A reforma que colocou o Governo contra o Banco de Portugal
A reforma da supervisão financeira morreu na praia na reta final da legislatura que termina com as eleições deste domingo. E o caderno de encargos passa para o próximo Governo. Apesar de não ter saído do Parlamento foi sempre considerada essencial pelo Executivo, logo desde o início da legislatura. Em cima da mesa estão medidas como a retirada da função de resolução bancária ao Banco de Portugal bem como a alteração de algumas regras como a nomeação do governador do Banco de Portugal que passa a ter um mandato de cinco anos, mas sem possibilidade de renovação. A reforma abriu uma frente de batalha entre o Banco de Portugal e o Ministério das Finanças sobre os novos poderes da Inspeção-Geral de Finanças na fiscalização atividade do banco central.
Revisão da Constituição
“Se isto não merece uma revisão constitucional, não sei o que mereça uma revisão constitucional.” Foi na convenção programática do PS, realizada no Pavilhão Carlos Lopes em julho, que o líder do partido colocou em cima da mesa a possibilidade de haver uma mexida na Constituição na legislatura que arranca agora depois das eleições de 6 de outubro. Na altura, o líder dos socialistas comprometeu-se com a ideia de mexer na Lei Fundamental de forma a permitir que possam ser criados tribunais especiais de instrução e julgamento dos casos de violência doméstica.

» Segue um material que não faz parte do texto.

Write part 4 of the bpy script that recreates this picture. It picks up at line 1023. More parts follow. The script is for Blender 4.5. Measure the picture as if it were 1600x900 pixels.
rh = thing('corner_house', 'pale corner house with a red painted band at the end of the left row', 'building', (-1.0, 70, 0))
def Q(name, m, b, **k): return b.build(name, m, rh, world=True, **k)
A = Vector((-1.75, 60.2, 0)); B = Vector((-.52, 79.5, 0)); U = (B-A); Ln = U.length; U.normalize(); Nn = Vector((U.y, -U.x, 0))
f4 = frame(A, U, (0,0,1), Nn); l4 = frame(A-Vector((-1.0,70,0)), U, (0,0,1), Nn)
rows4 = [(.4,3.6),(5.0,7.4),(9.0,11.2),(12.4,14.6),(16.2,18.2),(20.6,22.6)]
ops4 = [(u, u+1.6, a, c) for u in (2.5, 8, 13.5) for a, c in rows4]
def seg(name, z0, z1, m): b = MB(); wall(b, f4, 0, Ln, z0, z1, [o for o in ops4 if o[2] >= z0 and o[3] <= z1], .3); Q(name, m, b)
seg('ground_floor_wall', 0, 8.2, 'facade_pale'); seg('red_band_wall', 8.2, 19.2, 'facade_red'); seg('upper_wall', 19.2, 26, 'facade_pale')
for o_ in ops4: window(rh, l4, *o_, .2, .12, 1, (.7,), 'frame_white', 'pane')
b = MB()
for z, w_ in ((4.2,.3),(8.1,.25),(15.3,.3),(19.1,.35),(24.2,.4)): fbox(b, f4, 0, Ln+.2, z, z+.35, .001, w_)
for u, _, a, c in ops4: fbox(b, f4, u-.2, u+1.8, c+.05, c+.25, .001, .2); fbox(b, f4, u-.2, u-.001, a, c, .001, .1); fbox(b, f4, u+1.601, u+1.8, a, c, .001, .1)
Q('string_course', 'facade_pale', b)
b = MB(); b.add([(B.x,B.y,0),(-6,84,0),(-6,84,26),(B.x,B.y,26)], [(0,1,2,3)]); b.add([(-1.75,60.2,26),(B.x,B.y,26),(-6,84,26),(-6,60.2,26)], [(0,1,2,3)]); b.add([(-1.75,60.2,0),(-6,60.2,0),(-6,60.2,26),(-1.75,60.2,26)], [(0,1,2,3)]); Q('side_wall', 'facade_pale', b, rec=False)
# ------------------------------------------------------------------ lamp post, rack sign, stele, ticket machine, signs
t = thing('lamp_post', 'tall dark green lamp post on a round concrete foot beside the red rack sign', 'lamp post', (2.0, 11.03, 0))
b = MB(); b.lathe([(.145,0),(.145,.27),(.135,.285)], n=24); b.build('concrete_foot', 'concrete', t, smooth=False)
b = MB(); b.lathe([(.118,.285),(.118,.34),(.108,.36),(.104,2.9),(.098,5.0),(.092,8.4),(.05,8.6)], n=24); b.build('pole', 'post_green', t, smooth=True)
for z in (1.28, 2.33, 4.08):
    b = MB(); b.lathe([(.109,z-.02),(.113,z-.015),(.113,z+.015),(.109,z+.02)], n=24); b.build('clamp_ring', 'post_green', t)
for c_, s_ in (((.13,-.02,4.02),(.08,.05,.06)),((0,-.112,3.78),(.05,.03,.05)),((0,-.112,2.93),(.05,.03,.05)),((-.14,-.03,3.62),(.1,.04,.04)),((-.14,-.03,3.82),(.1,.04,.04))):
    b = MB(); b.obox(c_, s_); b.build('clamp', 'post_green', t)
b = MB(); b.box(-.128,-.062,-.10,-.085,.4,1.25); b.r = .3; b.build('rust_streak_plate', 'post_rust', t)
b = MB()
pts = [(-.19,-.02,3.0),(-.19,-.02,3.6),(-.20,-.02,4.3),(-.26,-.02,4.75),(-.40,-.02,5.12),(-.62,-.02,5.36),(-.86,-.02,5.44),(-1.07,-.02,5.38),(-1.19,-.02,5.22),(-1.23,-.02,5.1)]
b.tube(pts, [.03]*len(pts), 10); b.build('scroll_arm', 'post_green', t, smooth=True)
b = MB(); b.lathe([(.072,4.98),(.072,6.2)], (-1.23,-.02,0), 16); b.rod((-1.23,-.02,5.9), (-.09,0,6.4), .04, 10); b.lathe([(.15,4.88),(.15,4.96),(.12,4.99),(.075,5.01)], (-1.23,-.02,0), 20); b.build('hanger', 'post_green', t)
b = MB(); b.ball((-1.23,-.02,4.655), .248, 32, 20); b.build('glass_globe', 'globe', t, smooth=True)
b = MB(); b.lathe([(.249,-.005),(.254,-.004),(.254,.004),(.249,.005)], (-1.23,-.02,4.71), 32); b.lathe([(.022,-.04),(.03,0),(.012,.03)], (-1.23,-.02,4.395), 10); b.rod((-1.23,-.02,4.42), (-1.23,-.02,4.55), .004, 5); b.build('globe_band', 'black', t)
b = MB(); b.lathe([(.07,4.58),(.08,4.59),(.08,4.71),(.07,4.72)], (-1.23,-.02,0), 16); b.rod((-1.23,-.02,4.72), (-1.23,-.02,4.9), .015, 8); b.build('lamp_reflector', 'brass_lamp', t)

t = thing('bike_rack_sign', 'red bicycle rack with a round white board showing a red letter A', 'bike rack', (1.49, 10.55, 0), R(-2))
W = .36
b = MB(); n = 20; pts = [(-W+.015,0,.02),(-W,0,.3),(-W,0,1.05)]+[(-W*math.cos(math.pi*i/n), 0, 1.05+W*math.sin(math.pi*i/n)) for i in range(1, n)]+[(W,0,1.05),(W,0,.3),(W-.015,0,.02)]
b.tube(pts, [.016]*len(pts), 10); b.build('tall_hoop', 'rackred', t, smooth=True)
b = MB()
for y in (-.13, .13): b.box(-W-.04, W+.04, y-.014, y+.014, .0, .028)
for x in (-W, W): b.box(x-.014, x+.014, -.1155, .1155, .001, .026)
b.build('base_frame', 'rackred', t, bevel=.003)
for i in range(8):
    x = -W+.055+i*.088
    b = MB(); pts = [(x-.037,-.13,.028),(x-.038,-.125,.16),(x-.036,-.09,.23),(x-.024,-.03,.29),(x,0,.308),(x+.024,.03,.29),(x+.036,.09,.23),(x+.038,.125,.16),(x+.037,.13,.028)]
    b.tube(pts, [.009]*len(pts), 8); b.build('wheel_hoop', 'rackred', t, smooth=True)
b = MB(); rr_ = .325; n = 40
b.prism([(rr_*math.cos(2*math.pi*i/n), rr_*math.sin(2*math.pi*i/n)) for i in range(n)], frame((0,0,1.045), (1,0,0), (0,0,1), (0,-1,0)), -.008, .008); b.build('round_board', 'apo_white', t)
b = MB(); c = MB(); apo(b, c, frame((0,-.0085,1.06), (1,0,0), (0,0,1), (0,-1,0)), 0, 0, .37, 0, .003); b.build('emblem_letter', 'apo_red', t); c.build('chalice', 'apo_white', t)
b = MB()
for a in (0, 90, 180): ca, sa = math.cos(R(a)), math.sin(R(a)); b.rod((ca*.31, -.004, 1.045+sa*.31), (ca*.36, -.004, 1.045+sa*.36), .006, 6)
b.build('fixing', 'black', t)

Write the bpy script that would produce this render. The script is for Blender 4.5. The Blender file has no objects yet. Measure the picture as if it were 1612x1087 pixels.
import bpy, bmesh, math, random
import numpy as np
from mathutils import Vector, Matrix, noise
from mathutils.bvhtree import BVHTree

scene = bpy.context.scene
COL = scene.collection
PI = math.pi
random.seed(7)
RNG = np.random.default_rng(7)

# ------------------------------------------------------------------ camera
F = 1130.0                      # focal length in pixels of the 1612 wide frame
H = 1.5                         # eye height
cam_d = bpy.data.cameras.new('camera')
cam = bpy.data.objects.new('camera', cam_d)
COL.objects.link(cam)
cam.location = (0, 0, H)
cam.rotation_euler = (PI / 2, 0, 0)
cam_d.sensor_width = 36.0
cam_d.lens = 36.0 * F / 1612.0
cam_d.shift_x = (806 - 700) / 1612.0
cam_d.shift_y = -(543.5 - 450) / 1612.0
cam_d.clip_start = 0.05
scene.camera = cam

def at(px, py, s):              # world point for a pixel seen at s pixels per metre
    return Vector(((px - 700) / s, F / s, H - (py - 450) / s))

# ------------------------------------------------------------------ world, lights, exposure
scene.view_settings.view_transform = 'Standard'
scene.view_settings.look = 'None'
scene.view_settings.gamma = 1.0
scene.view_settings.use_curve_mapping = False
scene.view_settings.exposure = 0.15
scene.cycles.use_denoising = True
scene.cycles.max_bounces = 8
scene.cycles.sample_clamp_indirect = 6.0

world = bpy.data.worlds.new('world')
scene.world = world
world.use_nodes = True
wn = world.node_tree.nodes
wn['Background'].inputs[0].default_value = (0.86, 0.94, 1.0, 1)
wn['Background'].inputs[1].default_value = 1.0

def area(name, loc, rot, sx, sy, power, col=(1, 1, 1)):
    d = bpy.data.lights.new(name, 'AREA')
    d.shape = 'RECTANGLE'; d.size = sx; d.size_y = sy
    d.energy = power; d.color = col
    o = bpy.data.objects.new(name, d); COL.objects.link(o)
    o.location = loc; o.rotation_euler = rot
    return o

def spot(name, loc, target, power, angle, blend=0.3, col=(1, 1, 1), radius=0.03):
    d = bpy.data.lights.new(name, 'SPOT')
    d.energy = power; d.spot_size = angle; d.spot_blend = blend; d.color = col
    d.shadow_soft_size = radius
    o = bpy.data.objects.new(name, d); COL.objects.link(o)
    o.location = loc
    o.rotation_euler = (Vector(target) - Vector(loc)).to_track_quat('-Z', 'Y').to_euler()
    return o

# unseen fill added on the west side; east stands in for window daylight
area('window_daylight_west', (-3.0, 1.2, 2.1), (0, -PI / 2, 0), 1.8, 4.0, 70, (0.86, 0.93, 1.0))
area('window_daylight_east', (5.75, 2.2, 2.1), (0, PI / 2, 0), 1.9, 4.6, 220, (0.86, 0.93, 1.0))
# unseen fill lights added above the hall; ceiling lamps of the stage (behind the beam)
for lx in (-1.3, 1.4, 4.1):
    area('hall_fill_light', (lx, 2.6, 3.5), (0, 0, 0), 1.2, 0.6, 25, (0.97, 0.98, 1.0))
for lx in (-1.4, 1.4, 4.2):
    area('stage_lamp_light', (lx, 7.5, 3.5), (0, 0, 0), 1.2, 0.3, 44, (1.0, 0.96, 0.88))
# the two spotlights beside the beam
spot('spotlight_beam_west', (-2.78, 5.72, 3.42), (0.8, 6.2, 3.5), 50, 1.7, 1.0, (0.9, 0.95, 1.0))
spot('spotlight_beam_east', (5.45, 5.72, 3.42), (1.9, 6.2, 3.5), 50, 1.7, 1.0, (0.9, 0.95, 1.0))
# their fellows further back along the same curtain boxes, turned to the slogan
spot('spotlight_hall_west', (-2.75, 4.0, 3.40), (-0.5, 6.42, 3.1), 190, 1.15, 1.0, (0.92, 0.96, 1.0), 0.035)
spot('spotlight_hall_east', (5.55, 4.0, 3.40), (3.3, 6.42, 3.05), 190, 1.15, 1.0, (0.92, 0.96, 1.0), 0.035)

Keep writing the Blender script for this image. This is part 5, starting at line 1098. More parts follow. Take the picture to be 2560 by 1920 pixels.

Resta saber se António Costa conseguirá reunir uma maioria de valor reforçado para poder mexer na Lei Fundamental. Irá sempre precisar do apoio da direita, nomeadamente do PSD, já que a esquerda toda junta não alcança os dois terços necessários. Rui Rio já mostrou no passado abertura a uma possível alteração da Constituição para rever o sistema de Justiça, embora na altura não se estivesse a referir à temática da violência de género.